Papa: preparare i giovani al matrimonio e ‘accompagnarli’ dopo le nozze
Francesco parla di un “catecumenato permanente” per il matrimonio. “La radice ultima delle problematiche, che vengono alla luce dopo la celebrazione del sacramento nuziale, è da ricercare non solo in una immaturità nascosta e remota esplosa improvvisamente, ma soprattutto nella debolezza della fede cristiana e nel mancato accompagnamento ecclesiale”.
Città del Vaticano (AsiaNews) – La necessità di un “catecumenato permanente per il Sacramento del matrimonio che riguarda la sua preparazione, la celebrazione e i primi tempi successivi” è stata affermata da papa Francesco che ieri pomeriggio ha ricevuto i partecipanti al Corso di formazione promosso dalla Diocesi di Roma e dal Tribunale della Rota Romana, su “Matrimonio e famiglia”.
Nel corso dell’incontro, svoltosi nella basilica di San Giovanni in Laterano, il Papa ha centrato il suo discorso sul l’urgenza di un serio cammino di preparazione al matrimonio cristiano, “che non si riduca a pochi incontri” e di un progetto che accompagni i giovani sposi almeno nei primi anni di vita comune.
“Il matrimonio – ha ricordato - non è soltanto un evento ‘sociale’, ma un vero Sacramento che comporta un’adeguata preparazione e una consapevole celebrazione.
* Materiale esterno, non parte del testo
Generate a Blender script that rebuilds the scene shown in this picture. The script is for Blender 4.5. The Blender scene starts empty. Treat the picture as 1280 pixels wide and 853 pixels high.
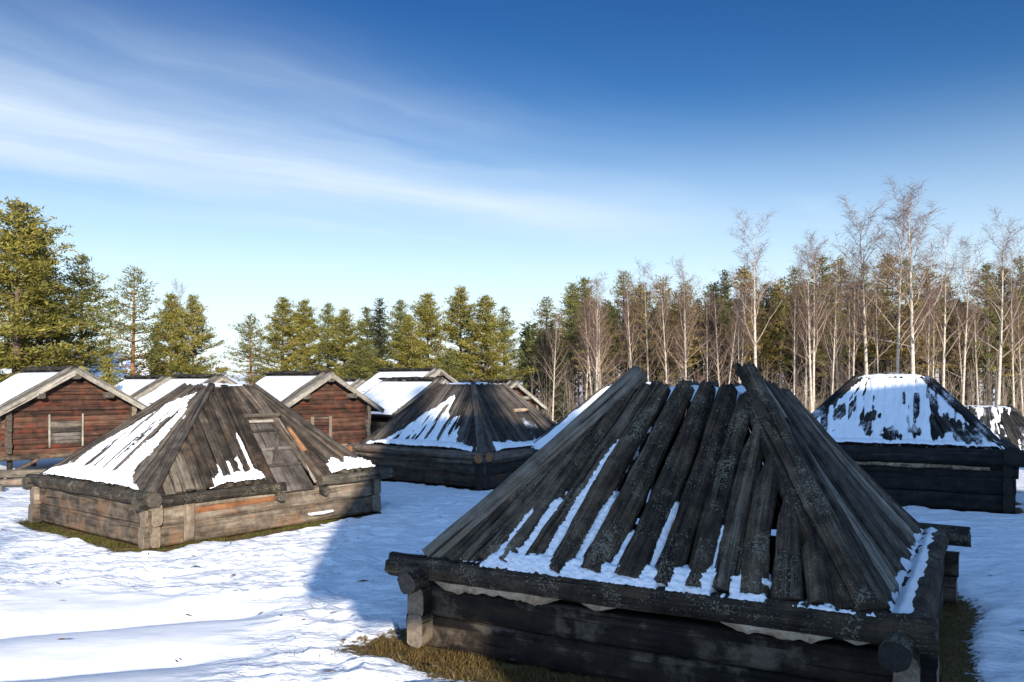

Il vincolo matrimoniale, infatti, richiede da parte dei fidanzati una scelta consapevole, che metta a fuoco la volontà di costruire insieme qualcosa che mai dovrà essere tradito o abbandonato”.
“Tante volte – ha aggiunto - la radice ultima delle problematiche, che vengono alla luce dopo la celebrazione del sacramento nuziale, è da ricercare non solo in una immaturità nascosta e remota esplosa improvvisamente, ma soprattutto nella debolezza della fede cristiana e nel mancato accompagnamento ecclesiale, nella solitudine in cui vengono lasciati di solito i neo-coniugi dopo la celebrazione delle nozze. Soltanto messi di fronte alla quotidianità della vita insieme, che chiama gli sposi a crescere in un cammino di donazione e di sacrificio, alcuni si rendono conto di non aver compreso pienamente quello che andavano ad iniziare. E si scoprono inadeguati, specialmente se si confrontano con la portata e il valore del matrimonio cristiano, per quanto riguarda i risvolti concreti connessi all’indissolubilità del vincolo, all’apertura a trasmettere il dono della vita e alla fedeltà”.
“Più il cammino di preparazione sarà approfondito e disteso nel tempo, più le giovani coppie impareranno a corrispondere alla grazia e alla forza di Dio e svilupperanno anche gli ‘anticorpi’ per affrontare gli inevitabili momenti di difficoltà e di fatica della vita coniugale e familiare”. Si tratta anche di riprendere gli insegnamenti, perché “il più delle volte il messaggio cristiano è tutto da riscoprire per chi è rimasto fermo a qualche nozione elementare del catechismo della prima Comunione e, se va bene, della Cresima”.
“La maggiore efficacia della cura pastorale si realizza dove l’accompagnamento non termina con la celebrazione delle nozze, ma ‘scorta’ almeno i primi anni di vita coniugale. Mediante colloqui con la coppia singola e momenti comunitari, si tratta di aiutare i giovani sposi ad acquisire gli strumenti e i supporti per vivere la loro vocazione. E questo non può avvenire che attraverso un percorso di crescita nella fede delle coppie stesse. La fragilità che, sotto questo profilo, si riscontra spesso nei giovani che si avvicinano al matrimonio rende necessario accompagnare il loro cammino oltre la celebrazione delle nozze”.
Se poi ci sono “seri problemi” nel rapporto tra i coniugi, “occorre aiutarli a ravvivare la fede e riscoprire la grazia del Sacramento; e, in certi casi – da valutare con rettitudine e libertà interiore – offrire indicazioni appropriate per intraprendere un processo di nullità. Quanti si sono resi conto del fatto che la loro unione non è un vero matrimonio sacramentale e vogliono uscire da questa situazione, possano trovare nei vescovi, nei sacerdoti e negli operatori pastorali il necessario sostegno, che si esprime non solo nella comunicazione di norme giuridiche ma prima di tutto in un atteggiamento di ascolto e di comprensione”.